Baghdad Striving to Recover Glory of Its Past Residents Optimistic Despite War, Sanctions
By Howard Schneider
Washington Post Foreign Service
Sunday, November 29, 1998; Page A25
BAGHDAD, Iraq-The day he saw this city's graceful 14th of July Bridge lying in the Tigris River, a casualty of American missiles during the 1991 Persian Gulf War, poet Abdul Razak Abdul Wahid was reminded of a wounded bird, its wings broken and struggling.
"I thought of all the lovers who met on that bridge," said Wahid, who incorporated his thoughts into a poem to commemorate the bridge's subsequent reopening. "I have seen old people weep on that bridge, and all I could think was, what was the benefit of destroying it?"
Like the bird in Wahid's poem, Baghdad is struggling again to take flight. Built by the Muslim caliph al-Mansur in the 8th century, the legendary Iraqi capital, once a center of world culture and trade, has suffered in the last two decades through disastrous wars with Iran and the U.S.-led coalition that drove Iraqi forces from Kuwait, followed by eight years of crippling international trade sanctions.
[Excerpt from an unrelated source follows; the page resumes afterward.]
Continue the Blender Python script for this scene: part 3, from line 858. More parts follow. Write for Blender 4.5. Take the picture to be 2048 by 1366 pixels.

Residents, or at least those who remain optimists, refer to the city's past glory and say they expect to recapture it someday.
"There was war and then sanctions, and everything is frozen now," said Khader Duleimi, publisher and editor of the government-owned Baghdad Observer, an English-language newspaper. "We are trying to come to terms with this situation. We know that it is something artificial. It is not a reality. Once we have the embargo lifted, Baghdad will recover."
As it is, the eight-year-old trade embargo, and the ever-present threat of renewed military action over U.N. weapons inspections, have rendered Baghdad a study less in grandeur than in ambiguity. It is a place where gloomy economic circumstances coexist with a lively local stock market, new cafes and coffeehouses; where a focused effort to restore war-damaged infrastructure is occurring alongside indulgent investments in new palaces and public art; where a people accustomed to free health care, education and other benefits of oil wealth have adjusted to a time when wages have been devalued to almost nothing and it is sometimes impossible to find an aspirin in a store.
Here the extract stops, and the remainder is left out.